TED演讲:性暴力的救赎之路(3)

Despite limping for days and crying for weeks, this incident didn’t fit my ideas about rape like I’d seen on TV.

尽管接下来的很多天中,我都感到浑身无力,也连续哭了好几周,这件事,并不符合我对电视报道中强奸的理解。

Tom wasn’t an armed lunatic; he was my boyfriend.

Tom并不是一个有武器的精神错乱的人;他是我的男朋友。

And it didn’t happen in a seedy alleyway, it happened in my own bed.

这件事也并非发生在一条破旧的小巷中,它发生在我自己的床上。

By the time I could identify what had happened to me as rape,

直到我能够意识到,发生在我身上的是强奸时,

he had completed his exchange program and left for Australia.

他已经完成了交换项目,回到了澳大利亚。

So I told myself it was pointless to address what had happened.

所以,我告诉自己,再去强调已经发生的事没有意义。

And besides, it had to have been my fault, somehow.

此外,某种程度上来说,我一定也有错。

I was raised in a world where girls are taught that they get raped for a reason.

我从小接受的教育认为,女孩被强奸一定有其原因。

Their skirt was too short, their smile was too wide, their breath smelled of alcohol.

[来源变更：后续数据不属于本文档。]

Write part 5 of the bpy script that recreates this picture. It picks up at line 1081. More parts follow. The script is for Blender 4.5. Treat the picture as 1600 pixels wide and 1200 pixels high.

她们的裙子太短,她们的笑得过于开心,她们散发着酒气。

And I was guilty of all of those things, so the shame had to be mine.

我对所有这些都感到内疚,所以,我应当感到羞愧。

It took me years to realize that only one thing could have stopped me from being raped that night,

我花了很多年的时间,才意识到那天晚上,唯一能阻止我被侵犯的,

and it wasn’t my skirt, it wasn’t my smile, it wasn’t my childish trust.

不是我的裙子,不是我的笑容,更不是我幼稚的信任。

The only thing that could’ve stopped me from being raped that night is the man who raped me — had he stopped himself.

唯一能够阻止我在那天晚上被侵犯的,是强奸我的那个男人–能够阻止他自己。

20年前,他们是一对恋人,当一切看似美好、令人艳羡时,在一次学校舞会后,他竟然强奸了她… 20年后,他们来到TED演讲台坦诚面对过去,讲述这20年来彼此走过的一段漫长的救赎之路。